Market Research
Singaporeans Hold "Unrealistic" View Of Retirement - Manulife Survey

The latest Manulife Investor Sentiment Index shows that Singaporeans have unrealistically high and positive expectations of retirement and life after it.
Singaporean investors have an "unrealistic" view of retirement, with most seeing it as a time for leisure and to work on a job that will help top up savings, the latest Manulife Investor Sentiment Survey Index shows.
In the study, Singaporeans anticipate retiring early at the age of 61, before embarking on a longer period of post-retirement work that is lengthier than that of their peers elsewhere in the region. The findings also show that there are three retirement misjudgments, including the actual duration of retirement, the day-to-day expenditure while retired and the ability to work during this period.
While the findings might be different for high net worth and ultra high net worth individuals, they point to a broad issue in terms of a gap between what people expect to have in retirement, and reality - at least according to the financial estimates.
"Given the rising cost of living in Singapore and the fact that people here are living together, the amount saved for retirement may seem fine now, but simply won't work in say 10 years' time. To delay or to not bother planning appropriately is a high-stakes option, and one that Singaporeans should avoid if they don't want to feel like workhorses in their golden years," said Annette King, president and chief executive of Manulife Singapore.
The anticipated retirement, including the nine years to work, to last 19 years, suggests a life expectancy of 80 years. In reality, the average Singaporean lives to 84 years old and, with that figure being an average, about half will live considerably longer, said the study. This means that Singaporean investors will likely not have enough to see them through, with retirement expenditures expected to be at least 65 per cent of their current income.

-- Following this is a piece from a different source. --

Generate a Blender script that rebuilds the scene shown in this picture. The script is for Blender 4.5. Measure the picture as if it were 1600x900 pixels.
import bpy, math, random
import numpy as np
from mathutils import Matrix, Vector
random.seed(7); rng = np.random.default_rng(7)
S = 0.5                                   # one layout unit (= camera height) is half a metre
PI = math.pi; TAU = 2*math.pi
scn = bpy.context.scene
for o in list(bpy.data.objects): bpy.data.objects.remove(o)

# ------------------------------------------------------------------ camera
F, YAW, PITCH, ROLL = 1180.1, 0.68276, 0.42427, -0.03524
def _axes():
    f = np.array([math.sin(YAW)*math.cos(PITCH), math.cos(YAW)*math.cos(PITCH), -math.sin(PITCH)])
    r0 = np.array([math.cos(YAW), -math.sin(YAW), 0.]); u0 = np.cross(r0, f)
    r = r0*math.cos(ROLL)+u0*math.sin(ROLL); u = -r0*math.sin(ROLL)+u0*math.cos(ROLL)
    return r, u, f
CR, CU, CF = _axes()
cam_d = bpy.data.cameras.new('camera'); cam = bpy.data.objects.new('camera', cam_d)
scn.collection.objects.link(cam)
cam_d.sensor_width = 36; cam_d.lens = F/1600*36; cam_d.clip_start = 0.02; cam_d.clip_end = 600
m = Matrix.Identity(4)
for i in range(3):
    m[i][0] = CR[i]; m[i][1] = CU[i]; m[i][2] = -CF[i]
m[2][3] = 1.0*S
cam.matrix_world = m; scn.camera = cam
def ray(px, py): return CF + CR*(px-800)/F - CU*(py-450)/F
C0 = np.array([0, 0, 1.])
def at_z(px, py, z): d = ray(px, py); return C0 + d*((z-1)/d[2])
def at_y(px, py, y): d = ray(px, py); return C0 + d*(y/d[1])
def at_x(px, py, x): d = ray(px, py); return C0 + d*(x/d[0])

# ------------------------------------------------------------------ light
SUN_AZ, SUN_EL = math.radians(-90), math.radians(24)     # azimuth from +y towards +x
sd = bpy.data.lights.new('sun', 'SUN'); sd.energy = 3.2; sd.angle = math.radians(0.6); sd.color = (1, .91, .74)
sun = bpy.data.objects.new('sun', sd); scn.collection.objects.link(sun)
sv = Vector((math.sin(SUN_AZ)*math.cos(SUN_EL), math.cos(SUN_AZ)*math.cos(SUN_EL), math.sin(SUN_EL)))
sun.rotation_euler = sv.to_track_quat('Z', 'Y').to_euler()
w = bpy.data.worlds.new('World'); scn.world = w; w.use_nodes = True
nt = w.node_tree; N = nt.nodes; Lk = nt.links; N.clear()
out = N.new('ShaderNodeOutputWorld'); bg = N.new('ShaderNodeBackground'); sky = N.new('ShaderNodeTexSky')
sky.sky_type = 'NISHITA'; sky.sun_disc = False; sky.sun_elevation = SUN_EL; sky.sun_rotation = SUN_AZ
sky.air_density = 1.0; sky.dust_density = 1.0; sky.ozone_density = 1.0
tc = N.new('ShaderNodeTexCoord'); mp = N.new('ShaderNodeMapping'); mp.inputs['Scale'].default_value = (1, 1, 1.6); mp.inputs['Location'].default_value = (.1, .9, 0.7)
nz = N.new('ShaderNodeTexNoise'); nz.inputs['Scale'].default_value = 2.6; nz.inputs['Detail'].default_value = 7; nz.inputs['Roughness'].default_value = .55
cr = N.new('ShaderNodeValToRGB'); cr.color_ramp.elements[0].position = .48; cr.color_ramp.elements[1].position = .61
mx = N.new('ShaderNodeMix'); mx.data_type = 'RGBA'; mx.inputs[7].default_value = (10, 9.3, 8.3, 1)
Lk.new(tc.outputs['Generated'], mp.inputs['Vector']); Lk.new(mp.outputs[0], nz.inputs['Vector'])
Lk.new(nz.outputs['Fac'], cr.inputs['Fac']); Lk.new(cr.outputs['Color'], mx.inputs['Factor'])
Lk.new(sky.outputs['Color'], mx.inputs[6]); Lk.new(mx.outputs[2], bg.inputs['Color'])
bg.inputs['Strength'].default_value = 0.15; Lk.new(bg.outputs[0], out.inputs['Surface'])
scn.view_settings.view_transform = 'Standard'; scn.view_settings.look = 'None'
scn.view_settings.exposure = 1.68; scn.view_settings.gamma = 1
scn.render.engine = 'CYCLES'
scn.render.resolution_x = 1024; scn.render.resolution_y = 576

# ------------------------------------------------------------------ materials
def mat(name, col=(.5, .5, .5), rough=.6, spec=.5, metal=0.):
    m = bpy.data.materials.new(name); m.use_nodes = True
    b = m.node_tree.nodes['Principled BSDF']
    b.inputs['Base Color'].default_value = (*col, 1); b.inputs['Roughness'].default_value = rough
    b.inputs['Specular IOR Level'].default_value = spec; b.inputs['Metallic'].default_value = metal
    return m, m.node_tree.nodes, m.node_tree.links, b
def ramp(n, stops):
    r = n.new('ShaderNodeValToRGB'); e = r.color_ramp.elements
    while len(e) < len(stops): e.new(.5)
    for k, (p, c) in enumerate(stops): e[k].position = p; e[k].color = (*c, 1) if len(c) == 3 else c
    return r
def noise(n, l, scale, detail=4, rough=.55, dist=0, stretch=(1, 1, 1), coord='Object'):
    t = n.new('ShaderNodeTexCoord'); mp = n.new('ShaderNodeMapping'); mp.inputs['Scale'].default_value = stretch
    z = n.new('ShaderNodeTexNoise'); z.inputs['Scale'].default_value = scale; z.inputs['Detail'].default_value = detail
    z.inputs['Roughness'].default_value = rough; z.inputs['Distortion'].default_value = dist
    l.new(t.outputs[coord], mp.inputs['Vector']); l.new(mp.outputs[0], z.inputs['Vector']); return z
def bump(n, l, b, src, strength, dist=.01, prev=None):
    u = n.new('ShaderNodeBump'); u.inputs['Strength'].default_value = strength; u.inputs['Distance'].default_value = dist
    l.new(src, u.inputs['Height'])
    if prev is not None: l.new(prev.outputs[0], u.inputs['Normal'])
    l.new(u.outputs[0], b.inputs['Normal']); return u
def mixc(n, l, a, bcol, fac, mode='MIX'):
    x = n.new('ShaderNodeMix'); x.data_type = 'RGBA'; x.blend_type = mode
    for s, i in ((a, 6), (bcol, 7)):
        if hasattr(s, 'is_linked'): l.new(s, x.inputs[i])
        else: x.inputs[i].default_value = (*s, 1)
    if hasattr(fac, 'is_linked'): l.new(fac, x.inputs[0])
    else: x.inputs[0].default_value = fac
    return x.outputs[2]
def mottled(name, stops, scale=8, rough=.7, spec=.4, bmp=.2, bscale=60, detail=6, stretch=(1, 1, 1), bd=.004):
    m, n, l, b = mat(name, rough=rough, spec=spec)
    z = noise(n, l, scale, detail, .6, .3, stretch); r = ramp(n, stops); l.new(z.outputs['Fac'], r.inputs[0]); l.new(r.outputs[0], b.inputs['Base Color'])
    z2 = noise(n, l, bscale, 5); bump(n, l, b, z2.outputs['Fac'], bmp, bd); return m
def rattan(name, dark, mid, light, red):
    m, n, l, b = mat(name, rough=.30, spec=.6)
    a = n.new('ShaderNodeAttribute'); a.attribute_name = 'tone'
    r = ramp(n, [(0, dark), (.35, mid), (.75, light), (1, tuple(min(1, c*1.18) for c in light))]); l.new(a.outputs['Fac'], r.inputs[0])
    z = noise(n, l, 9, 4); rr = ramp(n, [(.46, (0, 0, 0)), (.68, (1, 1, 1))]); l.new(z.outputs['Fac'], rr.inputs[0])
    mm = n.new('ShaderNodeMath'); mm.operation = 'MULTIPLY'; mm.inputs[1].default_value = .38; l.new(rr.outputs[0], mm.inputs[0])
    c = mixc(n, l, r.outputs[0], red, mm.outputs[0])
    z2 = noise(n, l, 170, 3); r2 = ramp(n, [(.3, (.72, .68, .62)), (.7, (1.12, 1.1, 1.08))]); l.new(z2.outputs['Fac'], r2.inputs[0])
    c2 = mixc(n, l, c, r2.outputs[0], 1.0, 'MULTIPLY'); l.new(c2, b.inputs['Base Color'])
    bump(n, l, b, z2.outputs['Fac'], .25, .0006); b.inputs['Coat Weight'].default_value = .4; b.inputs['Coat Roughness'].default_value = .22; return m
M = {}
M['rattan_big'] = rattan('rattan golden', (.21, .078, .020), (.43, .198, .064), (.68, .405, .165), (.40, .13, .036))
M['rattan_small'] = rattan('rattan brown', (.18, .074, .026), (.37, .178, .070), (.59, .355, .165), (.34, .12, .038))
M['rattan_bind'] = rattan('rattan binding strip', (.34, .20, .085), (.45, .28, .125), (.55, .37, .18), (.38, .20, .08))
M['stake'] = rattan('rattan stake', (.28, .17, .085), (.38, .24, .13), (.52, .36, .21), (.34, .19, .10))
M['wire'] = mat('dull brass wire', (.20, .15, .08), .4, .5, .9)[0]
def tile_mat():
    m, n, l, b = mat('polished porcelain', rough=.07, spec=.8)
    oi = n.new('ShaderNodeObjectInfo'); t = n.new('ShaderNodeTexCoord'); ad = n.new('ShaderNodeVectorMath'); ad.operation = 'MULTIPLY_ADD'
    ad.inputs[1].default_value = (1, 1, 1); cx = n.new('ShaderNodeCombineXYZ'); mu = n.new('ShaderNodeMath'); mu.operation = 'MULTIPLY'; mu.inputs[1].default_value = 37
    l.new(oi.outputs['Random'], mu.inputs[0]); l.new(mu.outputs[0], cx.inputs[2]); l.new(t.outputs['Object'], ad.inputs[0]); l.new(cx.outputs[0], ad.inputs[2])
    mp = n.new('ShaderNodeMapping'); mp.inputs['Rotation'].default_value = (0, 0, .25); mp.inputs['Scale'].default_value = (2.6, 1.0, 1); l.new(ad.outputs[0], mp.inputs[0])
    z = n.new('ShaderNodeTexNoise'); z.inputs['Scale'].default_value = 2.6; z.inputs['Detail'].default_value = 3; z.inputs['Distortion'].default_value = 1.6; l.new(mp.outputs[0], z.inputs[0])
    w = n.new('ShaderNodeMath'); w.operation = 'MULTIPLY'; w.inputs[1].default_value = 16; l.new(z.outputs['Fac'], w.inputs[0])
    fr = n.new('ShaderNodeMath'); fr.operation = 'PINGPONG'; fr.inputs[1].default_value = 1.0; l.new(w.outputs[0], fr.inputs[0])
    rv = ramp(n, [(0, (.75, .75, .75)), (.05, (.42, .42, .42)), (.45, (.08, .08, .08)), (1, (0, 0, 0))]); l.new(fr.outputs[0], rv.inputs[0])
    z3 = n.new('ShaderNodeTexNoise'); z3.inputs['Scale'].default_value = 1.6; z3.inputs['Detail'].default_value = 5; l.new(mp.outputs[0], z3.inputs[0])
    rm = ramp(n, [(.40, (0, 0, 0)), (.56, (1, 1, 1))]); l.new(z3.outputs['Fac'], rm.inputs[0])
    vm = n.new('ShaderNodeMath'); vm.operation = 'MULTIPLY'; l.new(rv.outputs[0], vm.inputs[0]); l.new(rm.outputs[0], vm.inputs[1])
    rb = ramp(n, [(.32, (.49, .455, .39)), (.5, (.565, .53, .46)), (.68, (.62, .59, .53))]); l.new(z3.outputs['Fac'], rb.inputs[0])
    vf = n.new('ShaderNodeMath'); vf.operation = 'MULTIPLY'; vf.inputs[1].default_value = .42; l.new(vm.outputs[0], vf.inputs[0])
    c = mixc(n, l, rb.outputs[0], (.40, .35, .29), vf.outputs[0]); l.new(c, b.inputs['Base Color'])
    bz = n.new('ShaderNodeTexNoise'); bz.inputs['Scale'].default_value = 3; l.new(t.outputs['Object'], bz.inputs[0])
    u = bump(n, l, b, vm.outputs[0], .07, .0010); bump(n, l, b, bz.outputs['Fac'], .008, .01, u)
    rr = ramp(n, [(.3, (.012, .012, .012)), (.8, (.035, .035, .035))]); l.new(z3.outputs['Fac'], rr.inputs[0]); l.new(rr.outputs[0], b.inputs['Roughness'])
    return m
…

Around 71 per cent expect to work in retirement, in contrast to a much lower actual participation rate of about 40 per cent for 65 to 69 year olds, and less than 15 per cent for those aged above 70. According to Manulife, it's an approach that buys into the myth that the right type of work will be available come retirement. Singapore investors hold on average 33 months of personal income in cash, well above the regional average of 21 months. Of that cash, just one-fifth is set aside for day-to-day and unexpected expenses, leaving the remainder under-utilised and losing value.
Thus, the effective wealth deployment of current wealth is key.
"We see attractive investment opportunities among Singapore bonds... We are also particularly positive on Asian corporate debt in the lower investment grade and strong non-investment grade categories. These securities are expected to deliver a recurring income stream and generally carry lower interest rates risk than higher-rated and sovereign bonds," said Jill Smith, senior managing director and chief investment officer with Manulife Asset Management (Singapore).
The Manulife ISI is based on 500 online interviews in each market of Hong Kong, Mainland China, Taiwan, Japan and Singapore. In Malaysia, Indonesia and the Philippines, it was conducted face-to-face. Respondents are middle class to affluent investors who are primary decision makers of financial matters.